Here in the Chicago area, there is a lot of reaction to Google turning on their street view service in the Windy City. In-between web sessions spent Googling their own streets in an effort to catch their neighbors doing something naughty, Chicagoans are lamenting the loss of privacy that comes with the ubiquitous images of daily life broadcast on the Internet. Google, of course, keeps pointing out that all these images are taken from public streets where anyone could walk by and see the same things or even snap a phone cam image of all the silly things we do in broad daylight.
I understand Google's point, but I also understand the privacy concerns. There is something different between public indiscretion and the permanent preservation and global distribution of public indiscretion. I like to think that my temporary lapse of good judgment can somehow be winked at and quickly fade into the past. Google is aggressively bursting that delusion by catering to my own basest instincts--the same kind of narcissistic appetite that drives reality TV and twittering (and blogging) also drives our horrified fascination with seeing ourselves caught in the daily foibles of the public sphere. Google street view is voyeurism redoubled on itself.
This modern phenomenon, though, puts me in mind of an older one -- does anybody remember charge cards? No, not the credit card kind, but the index cards kept in the back of books where people used to sign their names when checking the books out of their libraries. Here, too, was a public preservation of a private activity--research and leisure--that was freely available to anyone who wanted to look at the card in the back of the book. There was no Patriot Act and no concern over privacy. That little card kept a record of the people who had borrowed that book. I remember working as a student at the Wheaton College library and finding a charge card with Billy Graham's signature. What shivers ran down my young evangelical spine back then, handling a card that had once been handled by Billy Graham himself!

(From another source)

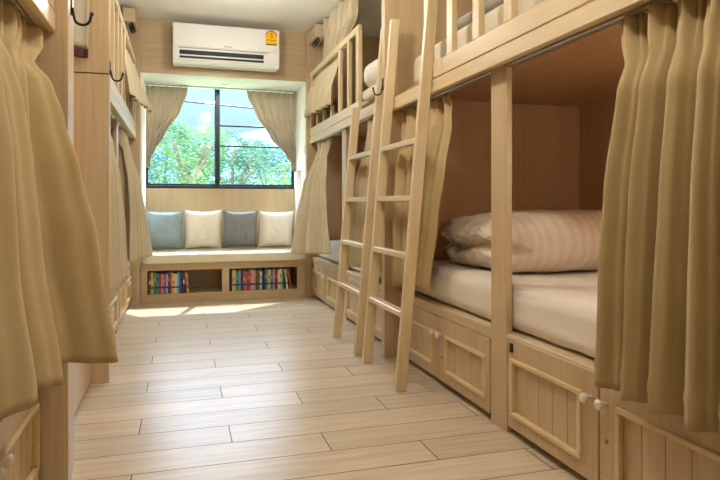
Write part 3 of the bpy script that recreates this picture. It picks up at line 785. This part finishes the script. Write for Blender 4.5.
# sticker
st = MB(); sx = .858; sy0, sy1 = 5.9365, 5.938
st.box(sx-.058, sx+.058, sy0, sy1, 2.505, 2.60, mat=M['yellow'])
n = 14; arc = [(sx+.058*math.cos(PI*k/n), 2.60+.052*math.sin(PI*k/n)) for k in range(n+1)]
st.prism(arc, 'Y', sy0, sy1, mat=M['red'])
arc = [(sx+.049*math.cos(PI*k/n), 2.60+.042*math.sin(PI*k/n)) for k in range(n+1)]
st.prism(arc, 'Y', sy0-.0006, sy0, mat=M['yellow'])
st.box(sx-.05, sx+.05, sy0-.0006, sy0, 2.512, 2.520, mat=M['acdark'])
st.box(sx-.046, sx+.046, sy0-.0006, sy0, 2.556, 2.562, mat=M['red'])
so = st.build('energy_label', M['yellow'], A); so['label'] = 'yellow and red energy rating sticker'
def text(body, size, loc, mat, parent, name, rx=PI/2):
    cu = bpy.data.curves.new(name, 'FONT'); cu.body = body; cu.size = size; cu.align_x = 'CENTER'; cu.align_y = 'CENTER'; cu.extrude = .0004
    o = bpy.data.objects.new(name, cu); C.objects.link(o)
    dg = bpy.context.evaluated_depsgraph_get(); me = bpy.data.meshes.new_from_object(o.evaluated_get(dg))
    bpy.data.objects.remove(o)
    o = bpy.data.objects.new(name, me); C.objects.link(o); me.materials.clear(); me.materials.append(mat)
    o.parent = parent; o.location = Vector(loc)-wloc(parent); o.rotation_euler = (rx, 0, 0)
    return o
text('5', .07, (sx, sy0-.001, 2.602), M['red'], so, 'label_number')
lg = MB()
for k in range(7): lg.box(.405+k*.0105, .412+k*.0105, 5.937, 5.938, 2.458, 2.467)
lg.build('maker_mark', M['acgrey'], A)

# downlight in alcove
dl = thing('downlight', 'small round downlight set in the alcove ceiling above the window', 'downlight', (.455, 6.58, ZS-.02))
MB().lathe((.455, 6.58, ZS-.004), (0, 0, -1), [(.045, 0), (.048, .004), (.040, .010), (.034, .012), (.034, .004), (.02, .003)]).build('bezel', M['plate'], dl)
me, nt, b = base_mat('lamp lens', (255, 240, 215), .4); b.inputs['Emission Color'].default_value = (1, .85, .62, 1); b.inputs['Emission Strength'].default_value = 4
MB().cyl((.455, 6.58, ZS-.016), (.455, 6.58, ZS-.013), .033).build('lens', me, dl)
# light switch on the right cheek
sw = thing('light_switch', 'white light switch on the right side of the window alcove', 'light switch', (AX1-.004, 6.40, 1.50))
MB().box(AX1-.009, AX1-.0005, 6.25, 6.31, 1.475, 1.575, .002).build('plate', M['plate'], sw)
MB().box(AX1-.013, AX1-.009, 6.265, 6.295, 1.50, 1.55, .002).build('rocker', M['plate'], sw)

# fill lamp inside the open berth, added to brighten the niche
t = thing('berth_fill_lamp', 'added small wall fill lamp at the near end of the open lower berth', 'fill lamp', (2.1, 1.03, 1.30))
MB().lathe((2.1, 1.033, 1.32), (0, 1, 0), [(.03, 0), (.03, .015), (.01, .02), (.01, .05)]).build('wall_plate', M['plate'], t)
MB().lathe((2.1, 1.083, 1.32), (0, .3, -1), [(.018, -.02), (.03, -.015), (.045, .03), (.042, .03), (.028, -.012)]).build('lamp_shade', M['plate'], t)
L = bpy.data.lights.new('berth_fill_light', 'POINT'); L.shadow_soft_size = .05; L.color = (1, .91, .78); L.energy = 6
lo = bpy.data.objects.new('berth_fill_light', L); C.objects.link(lo); lo.location = (2.1, 1.20, 1.22)

# wire baskets behind the guard balusters at window end
for s, lab in ((1, 'small black wire basket on the right upper berth under the curtain'), (-1, 'small black wire basket on the left upper berth under the curtain')):
    g = MB(); xa, xb = (1.32, 1.345) if s > 0 else (-.452, -.475); ya, yb = 5.12, 5.60
    z0 = 1.79
    for k in range(4):
        z = z0+.004+k*.028
        g.tube([(xa, ya, z), (xb, ya, z), (xb, yb, z), (xa, yb, z), (xa, ya, z)], .0035, 6)
    for k in range(7):
        y = ya+(yb-ya)*k/6; g.cyl((xa, y, z0), (xa, y, z0+.09), .0025, n=6); g.cyl((xb, y, z0), (xb, y, z0+.09), .0025, n=6)
    for y in (ya, yb): g.cyl((fx(s, -.03+.034), y, 1.735), (xa, y, z0+.01), .003, n=6)
    tag(g.build('wire_basket', M['black']), lab, 'basket', 'wire baskets')

# hanging cloth beside left post
def cloth(u, v):
    x = -.61+.16*u; z = 2.275-.485*v-.03*u*v+.0
    y = 3.40+.012*math.sin(u*9)*v+.02*u
    return (x-.01*v, y, z)
cl = thing('hanging_cloth', 'pale grey cloth with a dark patterned border hanging high beside the left post', 'cloth', (-.5, 3.4, 1.72))
solid(MB().sheet(cloth, 16, 20).build('cloth_body', M['towel'], cl), .006)
solid(MB().sheet(lambda u, v: (cloth(u, 1)[0], cloth(u, 1)[1]+.001, cloth(u, 1)[2]-.075*v+.03*u*v), 12, 4).build('border', M['dark_pattern'], cl), .010)
hk = MB().box(-.55, -.44, 3.405, 3.47, 2.245, 2.262, .003).box(-.52, -.46, 3.462, 3.4785, 2.20, 2.29, .003).build('hanging_bar', M['black'], cl)

# ------------------------------------------------------------------ ceiling lamps (the room's light)
for i, (y, lab, e) in enumerate(((1.3, 'round ceiling lamp above the near end of the aisle', 1), (2.9, 'round ceiling lamp above the ladders', 1), (4.75, 'round ceiling lamp in front of the air conditioner', 1))):
    t = thing('ceiling_lamp', lab, 'ceiling lamp', (.43, y, ZC-.045), 'ceiling lamps over the aisle')
    MB().lathe((.43, y, ZC-.001), (0, 0, -1), [(.05, 0), (.05, .02), (.012, .024), (.012, .16), (.03, .165), (.03, .19)], 28).build('housing', M['plate'], t)
    L = bpy.data.lights.new('lamp', 'POINT'); L.shadow_soft_size = .10; L.color = ((1, .93, .83), (1, .94, .86), (1, .96, .92))[i]; L.energy = (25, 23, 18)[i]
    lo = bpy.data.objects.new('lamp_light', L); C.objects.link(lo); lo.location = (.43, y, ZC-.26)
L = bpy.data.lights.new('downlight', 'AREA'); L.shape = 'DISK'; L.size = .06; L.color = (1, .85, .65); L.energy = 2
lo = bpy.data.objects.new('downlight_lamp', L); C.objects.link(lo); lo.location = (.455, 6.58, ZS-.02)

# ------------------------------------------------------------------ outside
def leafmat(name, c1, c2):
    m, nt, b = base_mat(name, c1, .6, .3)
    tc = N(nt, 'ShaderNodeTexCoord'); n1 = N(nt, 'ShaderNodeTexNoise', i_Scale=1.3, i_Detail=3.0); nt.links.new(tc.outputs['Object'], n1.inputs['Vector'])
    r = N(nt, 'ShaderNodeValToRGB'); r.color_ramp.elements[0].position = .35; r.color_ramp.elements[0].color = lin(c2)
    r.color_ramp.elements[1].position = .65; r.color_ramp.elements[1].color = lin(c1)
    nt.links.new(n1.outputs[0], r.inputs[0]); nt.links.new(r.outputs[0], b.inputs['Base Color'])
    out = [n for n in nt.nodes if n.type == 'OUTPUT_MATERIAL'][0]
    tr = N(nt, 'ShaderNodeBsdfTranslucent'); nt.links.new(r.outputs[0], tr.inputs['Color'])
    mix = N(nt, 'ShaderNodeMixShader'); mix.inputs[0].default_value = .4
    nt.links.new(b.outputs[0], mix.inputs[1]); nt.links.new(tr.outputs[0], mix.inputs[2]); nt.links.new(mix.outputs[0], out.inputs['Surface'])
    return m
M['leaf1'] = leafmat('bright leaves', (122, 152, 92), (62, 100, 66))
M['leaf2'] = leafmat('green leaves', (96, 132, 96), (50, 88, 70))
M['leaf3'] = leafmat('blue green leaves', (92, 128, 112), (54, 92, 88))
M['bark'] = base_mat('bark', (120, 104, 84), .9, .1)[0]
M['ground'] = base_mat('grass ground', (110, 134, 84), .9, .1)[0]
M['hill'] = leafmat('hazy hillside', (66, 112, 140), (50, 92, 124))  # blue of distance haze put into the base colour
GZ = -4.0
def tree(cx, cy, cz, r, h, mat, label, seed, n=3600):
    rnd = random.Random(seed)
    t = thing('tree', label, 'tree', (cx, cy, GZ), 'trees outside the window')
    lob = [(Vector((cx, cy, cz)), r)]
    for k in range(11):
        a = rnd.uniform(0, 2*PI); b = rnd.uniform(-.4, 1.2)
        lob.append((Vector((cx+r*.75*math.cos(a)*math.cos(b), cy+r*.75*math.sin(a)*math.cos(b), cz+h*.75*math.sin(b))), r*rnd.uniform(.3, .5)))
    m = MB()
    for k in range(int(n*1.9)):
        c, rr = lob[rnd.randrange(len(lob))]
        d = Vector((rnd.gauss(0, 1), rnd.gauss(0, 1), rnd.gauss(0, 1))).normalized()
        p = c+d*rr*rnd.uniform(.75, 1.05)
        s = rnd.uniform(.04, .085)*r/2
        q = Vector((rnd.gauss(0, 1), rnd.gauss(0, 1), rnd.gauss(0, 1))).to_track_quat('Z', 'Y')
        vs = [m.bm.verts.new(p+q @ Vector(v)) for v in ((-s, 0, 0), (0, -s*.5, s*.1), (s, 0, 0), (0, s*.5, s*.1))]
        m.bm.faces.new(vs)
    m.build('foliage', mat, t)
    tk = MB(); tk.tube([(cx, cy, GZ), (cx+.1, cy, (GZ+cz)/2), (cx, cy+.05, cz)], .16, 8)
    for k in range(5):
        c, rr = lob[k+1]; tk.tube([(cx, cy, cz-r*.6), tuple((Vector((cx, cy, cz))+c)/2-Vector((0, 0, .2))), tuple(c)], .05, 6)
    tk.build('trunk', M['bark'], t)
# positions along the view through the window
tree(.2, 14.5, 1.55, 1.15, 1.35, M['leaf1'], 'bright leafy tree outside the left pane, tallest in the view', 1, 3200)
tree(2.95, 14.6, .85, 1.2, 1.3, M['leaf1'], 'low bright tree below the right pane', 7, 3000)
tree(1.5, 18.4, 1.5, 1.35, 1.6, M['leaf2'], 'green tree just behind the window mullion', 3, 3000)
tree(-1.7, 18.2, 1.25, 1.35, 1.5, M['leaf2'], 'green tree at the far left of the window view', 2, 2400)
tree(4.7, 18.6, 1.1, 1.35, 1.5, M['leaf2'], 'green tree at the far right of the window view', 4, 2400)
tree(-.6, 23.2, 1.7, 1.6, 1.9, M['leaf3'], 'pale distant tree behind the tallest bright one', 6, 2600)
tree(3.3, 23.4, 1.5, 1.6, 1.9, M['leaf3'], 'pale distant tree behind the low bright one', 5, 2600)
# hillside
def hill(u, v):
    x = -90+230*u; y = 75+110*v
    rz = 30*math.exp(-((x-62)/46)**2)+16*math.exp(-((x+10)/50)**2)+3*noise.noise(Vector((x*.03, y*.03, 2)))
    z = GZ+rz*math.sin(min(1, v*1.25)*PI/2)+1.5*noise.noise(Vector((x*.1, y*.1, 0)))*v
    return (x, y, z)
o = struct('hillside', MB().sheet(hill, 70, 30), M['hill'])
struct('ground', MB().box(-120, 160, YW+1.0, 190, GZ-.3, GZ), M['ground'])
# overhead cable
pl = MB(); pl.tube([(-9, 12.5, 3.55), (.4, 12.5, 2.97), (9, 12.5, 2.5)], .016, 6)
for x, z in ((-9, 3.55), (9, 2.5)): pl.cyl((x, 12.5, GZ), (x, 12.5, z+.4), .09)
tag(pl.build('utility_cable', M['black']), 'thin dark overhead cable crossing the sky outside the window', 'cable')

# sun and sky
S = bpy.data.lights.new('sun', 'SUN'); S.energy = 7.5; S.angle = .009; S.color = (1, .95, .86)
so = bpy.data.objects.new('sun', S); C.objects.link(so)
so.rotation_euler = Vector((-.26, -1, -1.5)).to_track_quat('-Z', 'Y').to_euler()
W = bpy.data.worlds.new('World'); bpy.context.scene.world = W; W.use_nodes = True
nt = W.node_tree; bg = nt.nodes['Background']
# sky brightened above the window view to light the room, dimmer blue below
tc = N(nt, 'ShaderNodeTexCoord'); sp = N(nt, 'ShaderNodeSeparateXYZ'); nt.links.new(tc.outputs['Generated'], sp.inputs[0])
rp = N(nt, 'ShaderNodeValToRGB'); e = rp.color_ramp.elements
e[0].position = 0; e[0].color = (.155, .19, .205, 1)
e[1].position = .36; e[1].color = (2.1, 2.6, 3.3, 1)
q = e.new(.10); q.color = (.10, .155, .185, 1)
q = e.new(.19); q.color = (.14, .22, .28, 1)
nt.links.new(sp.outputs[2], rp.inputs[0])
cn = N(nt, 'ShaderNodeTexNoise', i_Scale=1.3, i_Detail=6.0); mp = N(nt, 'ShaderNodeMapping'); mp.inputs['Scale'].default_value = (1, 1, 3.5)
nt.links.new(tc.outputs['Generated'], mp.inputs[0]); nt.links.new(mp.outputs[0], cn.inputs['Vector'])
cr = N(nt, 'ShaderNodeMapRange', i_From_Min=.45, i_From_Max=.7, i_To_Min=1.0, i_To_Max=1.35); nt.links.new(cn.outputs[0], cr.inputs[0])
vm = N(nt, 'ShaderNodeVectorMath', operation='SCALE'); nt.links.new(rp.outputs[0], vm.inputs[0]); nt.links.new(cr.outputs[0], vm.inputs['Scale'])
nt.links.new(vm.outputs[0], bg.inputs[0]); bg.inputs[1].default_value = 3.6
# daylight portal-like sampling comes from the sky itself

# ------------------------------------------------------------------ camera
cd = bpy.data.cameras.new('camera'); cam = bpy.data.objects.new('camera', cd); C.objects.link(cam)
cd.sensor_fit = 'HORIZONTAL'; cd.sensor_width = 36; cd.lens = 36*606/720
cam.location = (0, 0, .955)
cam.rotation_euler = (PI/2, 0, -math.atan(180/606))
cd.shift_y = -(240-204)/720
cd.clip_start = .05; cd.clip_end = 500
sc = bpy.context.scene; sc.camera = cam
sc.view_settings.view_transform = 'Standard'; sc.view_settings.look = 'None'; sc.view_settings.gamma = 1
sc.view_settings.exposure = .27; sc.view_settings.use_curve_mapping = False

The difference, of course, between an old charge card and Google street view is that the charge card was keeping a record of an intellectual pursuit, not a public indiscretion. (Unless you were one of those bold enough to sign out Madonna's Sex from your local library.) It is a sign of the times to me that our intellectual pursuits are now shrouded in library databases guarded by fiercely activist librarians while our indiscretions are broadcast globally. Or maybe I am being too negative. Maybe Google street view is also capturing random acts of heroism and decency, and perhaps those will also be immortalized the way library charge cards once kept a record of our pursuit of knowledge.